I know it all sounds really juvenile, but it really made me laugh and brightened up a fairly dull day.  My friend reckons he’s definitely trying to attract my attention.  Well he’s succeeded – let’s see what he does with it next!

Pictures of you?

It’s been a bit of strange week – seemed really long, despite only being a four-day one thanks to Easter Monday.

Lots of flirty behaviour from CSG, and not all of it particularly discreet.  He’s started to stop by every morning just to say hello & see if there’s anything I need him to assist with that day – which is really sweet.  He is still doing the whole ninja thing, although I’m getting better at realising he’s there.
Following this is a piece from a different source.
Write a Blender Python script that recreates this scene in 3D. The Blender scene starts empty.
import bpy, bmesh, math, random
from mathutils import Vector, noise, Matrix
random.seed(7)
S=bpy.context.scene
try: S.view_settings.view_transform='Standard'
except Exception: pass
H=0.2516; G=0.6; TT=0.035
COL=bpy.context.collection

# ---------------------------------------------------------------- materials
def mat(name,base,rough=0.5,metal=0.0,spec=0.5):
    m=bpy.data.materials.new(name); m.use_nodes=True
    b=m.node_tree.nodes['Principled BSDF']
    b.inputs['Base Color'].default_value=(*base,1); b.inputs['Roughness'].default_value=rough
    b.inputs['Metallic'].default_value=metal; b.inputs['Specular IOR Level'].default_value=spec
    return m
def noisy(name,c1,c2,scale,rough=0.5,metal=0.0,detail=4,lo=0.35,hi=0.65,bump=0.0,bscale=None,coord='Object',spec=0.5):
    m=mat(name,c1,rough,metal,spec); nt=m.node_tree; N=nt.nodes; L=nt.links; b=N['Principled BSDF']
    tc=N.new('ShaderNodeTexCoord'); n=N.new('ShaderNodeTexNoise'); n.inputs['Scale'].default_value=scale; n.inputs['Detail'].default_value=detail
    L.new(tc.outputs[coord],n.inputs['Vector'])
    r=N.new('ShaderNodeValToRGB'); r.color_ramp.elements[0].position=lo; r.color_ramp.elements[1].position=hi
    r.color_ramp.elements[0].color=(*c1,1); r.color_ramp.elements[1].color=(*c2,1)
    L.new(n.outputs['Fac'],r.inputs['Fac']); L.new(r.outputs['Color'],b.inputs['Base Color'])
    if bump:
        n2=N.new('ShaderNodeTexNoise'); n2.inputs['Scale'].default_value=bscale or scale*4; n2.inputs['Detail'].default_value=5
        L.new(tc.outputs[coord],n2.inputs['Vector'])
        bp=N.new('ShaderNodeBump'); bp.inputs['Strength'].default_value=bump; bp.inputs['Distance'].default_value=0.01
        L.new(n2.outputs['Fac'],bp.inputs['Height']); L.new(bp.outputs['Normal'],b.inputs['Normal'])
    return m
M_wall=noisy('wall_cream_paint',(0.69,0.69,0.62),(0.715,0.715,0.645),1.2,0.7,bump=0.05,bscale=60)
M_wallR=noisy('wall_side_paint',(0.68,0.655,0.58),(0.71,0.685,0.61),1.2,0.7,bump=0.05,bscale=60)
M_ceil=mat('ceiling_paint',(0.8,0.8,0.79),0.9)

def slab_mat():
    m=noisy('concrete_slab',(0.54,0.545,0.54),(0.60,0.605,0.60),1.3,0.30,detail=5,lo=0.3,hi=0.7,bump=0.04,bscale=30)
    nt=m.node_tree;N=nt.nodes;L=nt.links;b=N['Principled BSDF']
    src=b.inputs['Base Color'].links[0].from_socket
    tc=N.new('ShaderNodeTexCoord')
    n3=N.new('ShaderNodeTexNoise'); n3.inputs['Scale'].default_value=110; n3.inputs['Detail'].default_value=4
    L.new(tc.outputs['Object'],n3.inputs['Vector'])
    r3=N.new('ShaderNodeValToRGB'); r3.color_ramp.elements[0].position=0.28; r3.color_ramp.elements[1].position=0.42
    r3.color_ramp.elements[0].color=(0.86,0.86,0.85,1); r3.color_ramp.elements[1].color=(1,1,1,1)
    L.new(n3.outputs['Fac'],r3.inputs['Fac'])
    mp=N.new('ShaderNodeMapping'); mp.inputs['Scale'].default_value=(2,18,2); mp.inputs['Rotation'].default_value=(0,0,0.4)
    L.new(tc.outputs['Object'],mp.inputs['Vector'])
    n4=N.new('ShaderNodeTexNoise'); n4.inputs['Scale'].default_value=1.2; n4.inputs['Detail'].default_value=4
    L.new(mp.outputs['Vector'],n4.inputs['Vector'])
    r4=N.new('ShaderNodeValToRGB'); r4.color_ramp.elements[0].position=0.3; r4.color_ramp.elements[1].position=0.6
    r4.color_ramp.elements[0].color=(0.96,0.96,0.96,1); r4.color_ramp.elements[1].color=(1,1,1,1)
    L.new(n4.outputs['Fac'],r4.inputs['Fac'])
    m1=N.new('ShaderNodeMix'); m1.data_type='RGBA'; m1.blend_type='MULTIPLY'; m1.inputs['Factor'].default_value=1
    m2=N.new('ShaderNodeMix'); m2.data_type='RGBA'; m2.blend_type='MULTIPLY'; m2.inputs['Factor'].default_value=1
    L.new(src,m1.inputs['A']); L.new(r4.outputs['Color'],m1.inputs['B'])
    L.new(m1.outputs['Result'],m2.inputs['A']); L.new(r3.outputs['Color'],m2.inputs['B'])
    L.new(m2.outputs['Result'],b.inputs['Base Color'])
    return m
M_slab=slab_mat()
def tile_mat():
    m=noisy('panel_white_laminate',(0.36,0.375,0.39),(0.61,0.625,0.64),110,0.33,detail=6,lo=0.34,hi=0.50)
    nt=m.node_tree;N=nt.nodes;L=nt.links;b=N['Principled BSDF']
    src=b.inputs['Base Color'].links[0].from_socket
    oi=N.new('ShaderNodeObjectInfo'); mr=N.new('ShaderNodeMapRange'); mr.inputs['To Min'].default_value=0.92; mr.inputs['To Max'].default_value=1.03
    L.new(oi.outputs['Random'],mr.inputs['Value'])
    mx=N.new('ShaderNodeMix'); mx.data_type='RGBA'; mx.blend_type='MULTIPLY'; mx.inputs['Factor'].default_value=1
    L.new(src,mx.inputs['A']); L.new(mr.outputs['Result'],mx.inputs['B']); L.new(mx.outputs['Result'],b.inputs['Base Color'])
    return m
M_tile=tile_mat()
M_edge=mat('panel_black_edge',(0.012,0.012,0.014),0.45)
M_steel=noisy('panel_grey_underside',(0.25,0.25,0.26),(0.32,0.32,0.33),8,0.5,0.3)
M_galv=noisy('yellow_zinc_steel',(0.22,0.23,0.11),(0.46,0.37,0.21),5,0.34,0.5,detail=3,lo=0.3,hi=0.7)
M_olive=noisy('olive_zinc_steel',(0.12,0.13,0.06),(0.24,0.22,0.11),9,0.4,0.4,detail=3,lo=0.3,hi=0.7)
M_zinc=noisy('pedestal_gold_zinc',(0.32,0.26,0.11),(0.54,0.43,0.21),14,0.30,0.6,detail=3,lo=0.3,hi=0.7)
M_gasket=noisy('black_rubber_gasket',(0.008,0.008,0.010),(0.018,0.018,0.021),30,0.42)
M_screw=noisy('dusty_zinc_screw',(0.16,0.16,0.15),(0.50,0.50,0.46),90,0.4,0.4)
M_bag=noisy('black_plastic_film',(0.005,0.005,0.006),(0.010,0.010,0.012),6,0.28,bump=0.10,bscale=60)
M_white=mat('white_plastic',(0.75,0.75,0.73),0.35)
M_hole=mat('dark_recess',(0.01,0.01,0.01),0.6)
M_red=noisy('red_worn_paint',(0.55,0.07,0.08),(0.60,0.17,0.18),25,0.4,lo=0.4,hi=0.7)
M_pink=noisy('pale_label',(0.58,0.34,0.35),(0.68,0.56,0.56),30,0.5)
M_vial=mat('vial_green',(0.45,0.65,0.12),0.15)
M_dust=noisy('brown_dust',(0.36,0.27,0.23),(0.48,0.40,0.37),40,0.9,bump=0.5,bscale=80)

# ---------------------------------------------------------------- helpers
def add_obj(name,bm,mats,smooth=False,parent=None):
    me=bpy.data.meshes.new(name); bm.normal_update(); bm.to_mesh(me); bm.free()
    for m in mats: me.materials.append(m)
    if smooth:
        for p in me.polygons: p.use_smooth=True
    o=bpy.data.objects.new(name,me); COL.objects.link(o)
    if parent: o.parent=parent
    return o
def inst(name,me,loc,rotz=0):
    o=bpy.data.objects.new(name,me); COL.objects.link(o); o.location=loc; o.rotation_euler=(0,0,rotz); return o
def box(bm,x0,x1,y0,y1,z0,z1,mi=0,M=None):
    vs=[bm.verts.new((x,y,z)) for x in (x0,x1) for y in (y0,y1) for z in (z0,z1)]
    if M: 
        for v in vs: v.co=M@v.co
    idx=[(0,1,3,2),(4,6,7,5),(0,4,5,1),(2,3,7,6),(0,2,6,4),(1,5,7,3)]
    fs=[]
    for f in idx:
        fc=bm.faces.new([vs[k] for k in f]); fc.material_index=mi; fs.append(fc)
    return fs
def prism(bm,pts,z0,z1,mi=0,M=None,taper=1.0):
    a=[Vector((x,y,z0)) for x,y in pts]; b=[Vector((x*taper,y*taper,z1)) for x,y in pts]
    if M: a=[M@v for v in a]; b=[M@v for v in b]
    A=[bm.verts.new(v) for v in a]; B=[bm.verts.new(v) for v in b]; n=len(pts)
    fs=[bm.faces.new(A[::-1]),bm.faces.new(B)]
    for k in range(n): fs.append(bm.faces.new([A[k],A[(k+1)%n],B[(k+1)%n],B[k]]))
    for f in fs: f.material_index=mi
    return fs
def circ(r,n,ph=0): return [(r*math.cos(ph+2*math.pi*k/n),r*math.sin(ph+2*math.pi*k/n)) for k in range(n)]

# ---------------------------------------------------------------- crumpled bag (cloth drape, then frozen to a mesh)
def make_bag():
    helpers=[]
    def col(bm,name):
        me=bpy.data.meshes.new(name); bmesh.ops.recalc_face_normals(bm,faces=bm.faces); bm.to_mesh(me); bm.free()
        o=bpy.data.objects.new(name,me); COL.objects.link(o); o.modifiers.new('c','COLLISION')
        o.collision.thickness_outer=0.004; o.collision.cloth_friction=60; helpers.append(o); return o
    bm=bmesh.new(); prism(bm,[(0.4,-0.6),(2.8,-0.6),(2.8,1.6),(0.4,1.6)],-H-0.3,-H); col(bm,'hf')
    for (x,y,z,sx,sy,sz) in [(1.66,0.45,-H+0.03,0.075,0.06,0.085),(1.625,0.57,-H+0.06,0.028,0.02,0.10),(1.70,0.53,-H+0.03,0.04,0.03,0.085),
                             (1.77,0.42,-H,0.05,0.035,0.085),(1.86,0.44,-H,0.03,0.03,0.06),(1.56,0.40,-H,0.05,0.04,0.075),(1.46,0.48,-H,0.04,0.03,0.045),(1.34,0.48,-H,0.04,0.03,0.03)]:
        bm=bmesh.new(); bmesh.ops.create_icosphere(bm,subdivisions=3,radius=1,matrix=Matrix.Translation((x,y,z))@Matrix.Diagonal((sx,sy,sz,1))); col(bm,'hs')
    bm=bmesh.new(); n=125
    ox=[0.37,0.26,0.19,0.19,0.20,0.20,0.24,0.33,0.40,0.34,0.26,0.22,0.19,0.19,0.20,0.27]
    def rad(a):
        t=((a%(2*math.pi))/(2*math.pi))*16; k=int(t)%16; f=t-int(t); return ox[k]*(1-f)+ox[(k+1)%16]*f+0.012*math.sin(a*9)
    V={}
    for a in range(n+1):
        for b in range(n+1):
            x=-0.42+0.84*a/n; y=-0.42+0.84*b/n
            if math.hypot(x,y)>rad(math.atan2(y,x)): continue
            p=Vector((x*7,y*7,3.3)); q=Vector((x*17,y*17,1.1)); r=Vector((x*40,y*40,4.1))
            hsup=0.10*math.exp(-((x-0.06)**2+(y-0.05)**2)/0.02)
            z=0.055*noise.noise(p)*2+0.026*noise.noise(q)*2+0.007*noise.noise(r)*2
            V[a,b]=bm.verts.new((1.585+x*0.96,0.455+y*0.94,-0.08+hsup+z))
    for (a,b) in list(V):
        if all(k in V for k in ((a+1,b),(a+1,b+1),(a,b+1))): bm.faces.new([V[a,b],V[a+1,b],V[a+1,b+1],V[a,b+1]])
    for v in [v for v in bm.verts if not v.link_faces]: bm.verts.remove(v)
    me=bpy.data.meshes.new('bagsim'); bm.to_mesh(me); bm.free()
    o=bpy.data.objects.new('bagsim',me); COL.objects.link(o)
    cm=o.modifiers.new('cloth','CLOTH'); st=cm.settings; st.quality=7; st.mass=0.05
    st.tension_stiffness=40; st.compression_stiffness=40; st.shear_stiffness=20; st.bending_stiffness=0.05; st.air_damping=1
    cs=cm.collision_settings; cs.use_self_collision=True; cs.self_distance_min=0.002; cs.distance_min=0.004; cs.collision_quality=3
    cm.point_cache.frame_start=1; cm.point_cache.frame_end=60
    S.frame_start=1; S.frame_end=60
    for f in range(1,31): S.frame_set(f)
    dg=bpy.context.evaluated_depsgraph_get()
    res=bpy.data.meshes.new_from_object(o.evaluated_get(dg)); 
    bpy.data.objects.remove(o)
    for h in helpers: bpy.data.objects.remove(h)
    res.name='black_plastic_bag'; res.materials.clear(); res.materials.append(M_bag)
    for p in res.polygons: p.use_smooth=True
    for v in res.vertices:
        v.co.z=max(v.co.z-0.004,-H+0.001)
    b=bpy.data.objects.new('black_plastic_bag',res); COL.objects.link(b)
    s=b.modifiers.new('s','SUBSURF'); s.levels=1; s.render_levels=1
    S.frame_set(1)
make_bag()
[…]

action man beardHe shaved his head again over the weekend (boo!) but hadn’t been shaving his chin, so by the end of this week his hair and his stubble were about the same length.  I’d been teasing him about it – and sent him this picture of a bearded action man this afternoon.  He loved it and then proceeded to send me a number of selfies of him with different beards and hair styles.  They were all pretty terrifying – particularly the one where he looks like Travis Bickle’s psychotic brother…

I’m a little confused/frustrated about what actually is going on – despite his protestations that we will go out again, he doesn’t seem in any hurry to arrange it.  He has family commitments again this weekend, but he’s definitely ramped up the depth of contact.  I have decided that I’m going to chill out about it and leave it to him.  If it’s going to happen it will, and if it doesn’t well, c’est la vie.  I’m used to playing a long game; I would just like it if I actually got some pay off for his one.  We shall see.